With the upcoming Windows 10 Creators Update, Microsoft is planning to change the way Windows 10 users update their systems — and the circumstances under which they are required to reboot them.

That’s good news for many Windows users, who have long expressed frustration at the way Windows seems to trigger the installation of updates just when they need to get something urgent done.

The company recently provided details of how users will be offered greater flexibility and choice in when their systems will be updated and rebooted — including more options for rescheduling updates if the originally-planned update is no longer convenient.

Users will be offered the opportunity to do an immediate reboot, schedule a time to do the reboot that implements an update — or “snooze” (which will put a hold on the update process for three days to give users time to finish whatever urgent things they need to do).

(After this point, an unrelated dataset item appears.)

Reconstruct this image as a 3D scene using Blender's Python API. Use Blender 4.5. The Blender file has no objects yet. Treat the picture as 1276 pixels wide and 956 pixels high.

Inside companies that run Windows, administrators will be allowed to defer the installation of different kinds of Windows 10 changes, distinguished between “feature” and “quality” updates, a Microsoft spokesperson said this week.

Companies will be delay feature updates for up to 365 days, and quality updates for up to 30 days. In addition, a pause enabled via the new privacy-centric features in Windows 10 (i.e. the snooze feature mentioned earlier) will override other scheduled updates and stop all updates (except for Defender) from being applicable for the amount of time a user sets either in snooze or the new scheduled reboot time.

For example, user with the right permissions will be able to pause a feature update while allowing quality updates to continue. Microsoft says enterprises will maintain the ability to control which updates get rolled out at all – and will be able to roll them back if they impact mission-critical applications.